Friday, Oct. 23, 1964

All This & Country Too

Once an apartment was a place that people lived in because they could not afford anything else. Its major advantage was that it was usually near the middle of things. But the notion of what an apartment is has gradually changed. The change began with the garden apartments, which offered a house and garden for those who could not afford a garden of their own--or at least, did not want to have one to take care of. Garden apartments ringed cities across the land, from Dallas and Houston in the Southwest, and St. Louis and Detroit in the Midwest, to Atlanta and Washington in the East.

Now the apartment has taken on a new elegance and a new appeal that is a far cry from the cramped, pavement-bound image of its original version. The new apartment offers not only an air space of one's own, without the nuisance of home keeping, but throws in most of the facilities of country living: swimming pools, sauna baths, tennis courts, golf courses, marinas, landscaped acres for postprandial strolling, and playgrounds for the young. And usually closer to town.

View from the Terrace. Just across the Hudson River from Manhattan, for instance, perched on the brink of the craggy Palisades, are the four 15-story buildings of Horizon House spaced over 32 acres of wooded grounds. Most living rooms and terraces face out across the Hudson, with views of the Manhattan skyline and the George Washington Bridge.

A studio apartment with terrace rents for $195 a month; a three-bedroom, split-level goes for $450; penthouses on the 15th floor with three bedrooms, three baths, a maid's room and bath, an atrium open to the sky, and a sunken living room are $1,000 a month. In addition to the view, other attractions are available at relatively modest extra cost to all tenants: access to the free-form swimming pool carved out of the cliff is $100 a year per family, garage parking is $25 a month, limousine service from Horizon House to Manhattan executive suites is $15 a week and Horizon House's own school bus takes kids to nearby schools for $2.50 a week.

Fish from Balcony. The Horizon House idea has its enthusiasts in other parts of the U.S. In Lisle, 111., 25 miles outside Chicago, Four Lakes Village is made up of apartments clustered around an abandoned rock quarry that has been transformed into a trout-and bass-stocked lake; each apartment has a 24-ft. balcony jutting over the water, and at-home fishing is popular with tenants. During the winter there is ice skating. A one-bedroom apartment rents for $150 a month; two-bedrooms are $175.

Waterside living also appeals to the tenants of The Cove, located at Tiburon on San Francisco Bay, eight miles from the city. Here the Japanesy two-story buildings are bordered by deck and dock, with private craft tied up at the door. Most tenants work in San Francisco and commute by car and--in some instances--boat. Rents at The Cove range from $185 for a one-bedroom apartment, to $525 for three bedrooms. On the outskirts of Los Angeles, the Penthouse apartments hover over the Pacific shore line, offer tenants a beach, a Gay Nineties-style billiard room, and an acre of terraced gardens with olive, orange and lemon trees.
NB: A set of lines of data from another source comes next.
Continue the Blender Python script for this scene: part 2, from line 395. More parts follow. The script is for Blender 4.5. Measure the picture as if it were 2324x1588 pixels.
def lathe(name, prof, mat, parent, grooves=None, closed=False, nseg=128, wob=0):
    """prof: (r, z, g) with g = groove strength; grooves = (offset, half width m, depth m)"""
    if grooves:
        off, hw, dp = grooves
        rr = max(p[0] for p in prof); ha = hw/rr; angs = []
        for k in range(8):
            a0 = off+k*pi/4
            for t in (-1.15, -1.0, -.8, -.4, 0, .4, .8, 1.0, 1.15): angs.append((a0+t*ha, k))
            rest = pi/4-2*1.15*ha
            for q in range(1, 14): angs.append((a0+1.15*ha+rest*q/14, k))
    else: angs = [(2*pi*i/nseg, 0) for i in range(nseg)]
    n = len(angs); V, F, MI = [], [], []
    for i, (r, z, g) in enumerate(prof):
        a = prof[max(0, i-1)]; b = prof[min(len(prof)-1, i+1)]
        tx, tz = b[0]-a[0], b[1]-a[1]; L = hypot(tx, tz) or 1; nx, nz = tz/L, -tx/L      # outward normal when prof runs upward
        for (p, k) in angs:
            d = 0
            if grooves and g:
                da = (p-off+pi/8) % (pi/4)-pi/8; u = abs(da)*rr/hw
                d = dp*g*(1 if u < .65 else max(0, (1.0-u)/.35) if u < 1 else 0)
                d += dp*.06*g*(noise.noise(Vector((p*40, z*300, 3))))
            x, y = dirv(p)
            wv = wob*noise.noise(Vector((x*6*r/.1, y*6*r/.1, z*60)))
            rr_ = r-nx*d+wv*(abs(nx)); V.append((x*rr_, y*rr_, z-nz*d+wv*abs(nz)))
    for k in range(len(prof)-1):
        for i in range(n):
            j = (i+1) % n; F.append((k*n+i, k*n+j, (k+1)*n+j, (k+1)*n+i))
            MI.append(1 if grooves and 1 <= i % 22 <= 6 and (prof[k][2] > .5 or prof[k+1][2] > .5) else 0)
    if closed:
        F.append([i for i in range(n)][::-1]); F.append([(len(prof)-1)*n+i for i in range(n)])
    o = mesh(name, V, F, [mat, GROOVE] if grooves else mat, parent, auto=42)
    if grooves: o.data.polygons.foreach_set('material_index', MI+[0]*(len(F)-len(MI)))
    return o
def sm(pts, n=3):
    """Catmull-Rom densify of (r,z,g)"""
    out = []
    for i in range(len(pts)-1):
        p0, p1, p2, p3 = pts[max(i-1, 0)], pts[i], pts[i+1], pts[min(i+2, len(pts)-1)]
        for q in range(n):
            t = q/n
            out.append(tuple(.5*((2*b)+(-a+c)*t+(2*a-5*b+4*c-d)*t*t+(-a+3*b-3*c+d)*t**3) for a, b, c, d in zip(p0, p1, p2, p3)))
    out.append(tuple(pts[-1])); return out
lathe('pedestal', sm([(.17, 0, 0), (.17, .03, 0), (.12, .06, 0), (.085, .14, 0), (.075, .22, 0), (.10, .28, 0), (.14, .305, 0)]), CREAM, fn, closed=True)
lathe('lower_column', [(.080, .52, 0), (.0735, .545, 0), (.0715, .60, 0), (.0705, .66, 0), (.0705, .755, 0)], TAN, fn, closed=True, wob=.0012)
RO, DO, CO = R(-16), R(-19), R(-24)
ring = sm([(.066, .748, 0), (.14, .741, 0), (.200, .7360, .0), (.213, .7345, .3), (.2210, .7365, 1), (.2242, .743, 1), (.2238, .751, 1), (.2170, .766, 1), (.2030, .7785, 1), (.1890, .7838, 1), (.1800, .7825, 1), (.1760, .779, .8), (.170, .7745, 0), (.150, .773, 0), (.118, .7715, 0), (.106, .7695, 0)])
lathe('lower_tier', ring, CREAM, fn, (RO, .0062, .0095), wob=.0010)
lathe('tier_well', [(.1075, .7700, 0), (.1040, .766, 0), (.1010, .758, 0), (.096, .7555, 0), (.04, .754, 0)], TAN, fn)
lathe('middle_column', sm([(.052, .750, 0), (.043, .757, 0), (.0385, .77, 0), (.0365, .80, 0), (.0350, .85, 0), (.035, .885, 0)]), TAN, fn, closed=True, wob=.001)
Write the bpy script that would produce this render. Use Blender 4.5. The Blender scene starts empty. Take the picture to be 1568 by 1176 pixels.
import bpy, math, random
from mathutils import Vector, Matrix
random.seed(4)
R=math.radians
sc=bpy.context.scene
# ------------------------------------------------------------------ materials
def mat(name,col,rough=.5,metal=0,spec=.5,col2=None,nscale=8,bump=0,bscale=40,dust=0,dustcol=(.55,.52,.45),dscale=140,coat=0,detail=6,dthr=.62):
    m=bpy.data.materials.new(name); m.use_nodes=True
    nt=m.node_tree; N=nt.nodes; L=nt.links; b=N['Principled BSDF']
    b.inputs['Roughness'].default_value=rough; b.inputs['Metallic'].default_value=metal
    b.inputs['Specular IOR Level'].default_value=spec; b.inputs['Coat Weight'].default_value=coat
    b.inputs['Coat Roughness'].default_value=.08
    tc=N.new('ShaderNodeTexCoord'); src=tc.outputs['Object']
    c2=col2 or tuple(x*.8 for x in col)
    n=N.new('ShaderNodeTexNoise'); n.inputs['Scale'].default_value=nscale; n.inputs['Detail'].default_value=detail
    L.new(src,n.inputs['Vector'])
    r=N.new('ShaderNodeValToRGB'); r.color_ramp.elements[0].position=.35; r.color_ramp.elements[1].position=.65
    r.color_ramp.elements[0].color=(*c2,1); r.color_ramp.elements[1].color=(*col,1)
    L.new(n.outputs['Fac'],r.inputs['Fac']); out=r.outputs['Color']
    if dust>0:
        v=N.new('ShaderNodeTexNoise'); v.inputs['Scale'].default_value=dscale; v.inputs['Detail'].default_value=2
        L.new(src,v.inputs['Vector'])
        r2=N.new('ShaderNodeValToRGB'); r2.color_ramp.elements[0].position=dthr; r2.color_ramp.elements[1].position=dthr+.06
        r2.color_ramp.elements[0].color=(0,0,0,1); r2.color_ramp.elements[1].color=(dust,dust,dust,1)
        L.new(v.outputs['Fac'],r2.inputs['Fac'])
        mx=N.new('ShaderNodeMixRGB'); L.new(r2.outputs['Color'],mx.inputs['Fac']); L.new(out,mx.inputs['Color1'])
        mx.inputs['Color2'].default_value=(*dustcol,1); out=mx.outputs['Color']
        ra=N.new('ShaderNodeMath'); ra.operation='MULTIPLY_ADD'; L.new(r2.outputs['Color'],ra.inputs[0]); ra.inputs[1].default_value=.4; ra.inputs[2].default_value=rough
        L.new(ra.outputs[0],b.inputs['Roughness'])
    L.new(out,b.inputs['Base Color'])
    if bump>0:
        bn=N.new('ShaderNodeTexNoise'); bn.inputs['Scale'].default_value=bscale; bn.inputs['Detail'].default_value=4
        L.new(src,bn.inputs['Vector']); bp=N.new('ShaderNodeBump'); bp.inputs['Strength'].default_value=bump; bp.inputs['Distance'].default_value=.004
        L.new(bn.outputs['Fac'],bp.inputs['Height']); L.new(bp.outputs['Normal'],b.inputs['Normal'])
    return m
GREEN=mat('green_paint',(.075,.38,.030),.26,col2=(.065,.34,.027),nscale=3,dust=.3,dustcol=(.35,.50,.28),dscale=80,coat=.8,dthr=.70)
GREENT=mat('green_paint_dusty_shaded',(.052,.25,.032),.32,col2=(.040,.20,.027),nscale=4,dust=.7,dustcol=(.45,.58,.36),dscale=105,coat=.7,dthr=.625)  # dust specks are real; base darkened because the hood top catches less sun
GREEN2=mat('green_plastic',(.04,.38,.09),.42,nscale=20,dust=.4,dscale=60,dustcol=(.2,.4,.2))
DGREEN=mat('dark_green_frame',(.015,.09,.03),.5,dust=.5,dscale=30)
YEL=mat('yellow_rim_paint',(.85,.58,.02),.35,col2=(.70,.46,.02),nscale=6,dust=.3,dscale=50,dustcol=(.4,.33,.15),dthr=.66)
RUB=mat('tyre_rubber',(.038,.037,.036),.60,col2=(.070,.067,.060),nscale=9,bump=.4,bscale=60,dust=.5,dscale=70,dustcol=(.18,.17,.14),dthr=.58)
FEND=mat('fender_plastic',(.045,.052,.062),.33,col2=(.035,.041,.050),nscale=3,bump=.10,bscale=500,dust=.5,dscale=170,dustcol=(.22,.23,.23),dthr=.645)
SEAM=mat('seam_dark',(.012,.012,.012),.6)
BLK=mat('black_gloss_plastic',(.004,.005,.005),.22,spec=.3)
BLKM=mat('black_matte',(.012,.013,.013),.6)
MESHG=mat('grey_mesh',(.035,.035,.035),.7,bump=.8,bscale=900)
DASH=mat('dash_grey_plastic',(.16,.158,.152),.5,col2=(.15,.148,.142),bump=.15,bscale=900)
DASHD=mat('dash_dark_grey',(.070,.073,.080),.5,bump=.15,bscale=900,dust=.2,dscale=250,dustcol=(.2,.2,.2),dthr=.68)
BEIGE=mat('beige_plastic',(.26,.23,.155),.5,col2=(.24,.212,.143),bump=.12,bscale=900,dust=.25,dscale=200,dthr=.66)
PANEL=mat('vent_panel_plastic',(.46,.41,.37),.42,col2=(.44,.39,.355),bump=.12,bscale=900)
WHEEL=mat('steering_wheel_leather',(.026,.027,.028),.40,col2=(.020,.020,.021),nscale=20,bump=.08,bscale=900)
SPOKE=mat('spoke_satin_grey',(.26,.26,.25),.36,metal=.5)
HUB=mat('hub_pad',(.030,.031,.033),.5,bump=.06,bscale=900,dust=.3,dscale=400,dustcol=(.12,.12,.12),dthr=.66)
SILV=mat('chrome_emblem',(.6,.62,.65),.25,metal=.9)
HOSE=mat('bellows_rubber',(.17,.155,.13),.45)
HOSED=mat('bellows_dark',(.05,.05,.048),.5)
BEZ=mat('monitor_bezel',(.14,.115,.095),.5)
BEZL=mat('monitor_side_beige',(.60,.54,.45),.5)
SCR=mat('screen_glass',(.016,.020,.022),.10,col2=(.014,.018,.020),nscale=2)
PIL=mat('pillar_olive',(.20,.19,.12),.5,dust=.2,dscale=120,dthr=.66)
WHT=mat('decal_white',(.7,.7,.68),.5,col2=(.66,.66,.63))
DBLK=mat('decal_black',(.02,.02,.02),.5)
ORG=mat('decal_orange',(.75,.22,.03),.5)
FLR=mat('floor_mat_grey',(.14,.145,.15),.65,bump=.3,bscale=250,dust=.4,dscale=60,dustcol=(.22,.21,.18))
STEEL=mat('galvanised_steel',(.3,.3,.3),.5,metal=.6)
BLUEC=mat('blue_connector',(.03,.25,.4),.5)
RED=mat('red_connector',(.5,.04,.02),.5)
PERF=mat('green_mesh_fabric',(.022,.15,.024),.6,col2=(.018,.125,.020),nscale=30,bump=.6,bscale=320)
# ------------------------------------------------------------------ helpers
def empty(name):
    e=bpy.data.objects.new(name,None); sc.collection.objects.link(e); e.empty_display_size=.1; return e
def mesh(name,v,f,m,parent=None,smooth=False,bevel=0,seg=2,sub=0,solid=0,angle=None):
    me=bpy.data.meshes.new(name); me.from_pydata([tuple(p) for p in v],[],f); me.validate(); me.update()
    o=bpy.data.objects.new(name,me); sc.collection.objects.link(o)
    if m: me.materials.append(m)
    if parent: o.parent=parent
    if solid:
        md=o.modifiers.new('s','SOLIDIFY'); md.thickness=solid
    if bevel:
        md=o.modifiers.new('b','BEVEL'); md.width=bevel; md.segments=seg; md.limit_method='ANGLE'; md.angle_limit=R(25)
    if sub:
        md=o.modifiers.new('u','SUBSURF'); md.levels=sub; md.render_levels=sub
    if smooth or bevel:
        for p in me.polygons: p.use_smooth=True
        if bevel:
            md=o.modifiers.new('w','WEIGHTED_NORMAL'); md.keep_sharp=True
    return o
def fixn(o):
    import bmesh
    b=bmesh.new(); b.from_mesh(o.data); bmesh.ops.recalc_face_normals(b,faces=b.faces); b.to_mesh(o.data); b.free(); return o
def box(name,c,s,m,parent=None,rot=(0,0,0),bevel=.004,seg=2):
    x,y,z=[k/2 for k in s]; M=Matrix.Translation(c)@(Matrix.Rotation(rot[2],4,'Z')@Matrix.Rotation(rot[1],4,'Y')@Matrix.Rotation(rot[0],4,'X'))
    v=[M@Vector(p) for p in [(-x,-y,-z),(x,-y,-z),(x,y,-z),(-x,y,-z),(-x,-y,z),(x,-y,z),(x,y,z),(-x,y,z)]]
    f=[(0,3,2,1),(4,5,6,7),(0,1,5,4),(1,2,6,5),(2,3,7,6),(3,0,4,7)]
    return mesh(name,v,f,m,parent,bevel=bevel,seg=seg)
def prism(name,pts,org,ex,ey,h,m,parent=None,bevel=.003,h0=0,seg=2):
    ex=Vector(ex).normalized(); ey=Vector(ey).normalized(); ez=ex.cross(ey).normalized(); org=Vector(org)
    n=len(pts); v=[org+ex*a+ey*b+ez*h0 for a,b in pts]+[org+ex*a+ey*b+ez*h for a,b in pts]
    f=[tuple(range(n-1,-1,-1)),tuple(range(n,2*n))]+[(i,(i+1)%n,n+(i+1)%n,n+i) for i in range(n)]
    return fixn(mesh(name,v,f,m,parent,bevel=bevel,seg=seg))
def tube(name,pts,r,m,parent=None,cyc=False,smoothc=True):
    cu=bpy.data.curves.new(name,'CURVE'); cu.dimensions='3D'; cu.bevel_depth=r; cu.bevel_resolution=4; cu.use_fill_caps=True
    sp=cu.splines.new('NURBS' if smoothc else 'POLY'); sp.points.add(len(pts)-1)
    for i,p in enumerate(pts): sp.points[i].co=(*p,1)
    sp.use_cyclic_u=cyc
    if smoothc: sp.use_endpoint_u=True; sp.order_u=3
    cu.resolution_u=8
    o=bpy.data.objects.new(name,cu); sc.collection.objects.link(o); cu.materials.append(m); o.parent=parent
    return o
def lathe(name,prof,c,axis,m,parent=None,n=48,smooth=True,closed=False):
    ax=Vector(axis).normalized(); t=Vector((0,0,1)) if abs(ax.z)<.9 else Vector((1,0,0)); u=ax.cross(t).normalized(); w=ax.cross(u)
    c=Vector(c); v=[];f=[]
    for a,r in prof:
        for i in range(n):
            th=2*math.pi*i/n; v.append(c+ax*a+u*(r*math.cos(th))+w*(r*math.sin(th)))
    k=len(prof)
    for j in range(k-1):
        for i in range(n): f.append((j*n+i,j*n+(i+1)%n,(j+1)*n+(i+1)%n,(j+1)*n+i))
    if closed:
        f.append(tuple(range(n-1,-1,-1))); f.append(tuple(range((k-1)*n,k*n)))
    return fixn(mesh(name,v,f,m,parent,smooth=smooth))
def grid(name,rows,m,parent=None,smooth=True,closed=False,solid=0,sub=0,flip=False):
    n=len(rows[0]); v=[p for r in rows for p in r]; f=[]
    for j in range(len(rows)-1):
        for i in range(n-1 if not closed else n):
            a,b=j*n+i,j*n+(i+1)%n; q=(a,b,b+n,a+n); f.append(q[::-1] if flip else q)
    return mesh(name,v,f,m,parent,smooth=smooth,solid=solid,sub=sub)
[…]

Beyond questions of convenience, the underlying idea was articulated 40 years ago by Le Corbusier as an answer to the ever increasing density of population around major cities. Corbusier proposed to stack people vertically in high-rise towers so that the surrounding land could be freed for parks and playgrounds. The idea lay dormant while the cheap land within easy commuting distance sprouted a crop of postwar homes sold on easy terms.

As the suburbs filled up, land prices soared, and the idea took on a new practicality as a real estate venture. It is based on a principle, even older than Corbusier's, that a community can afford what an individual cannot.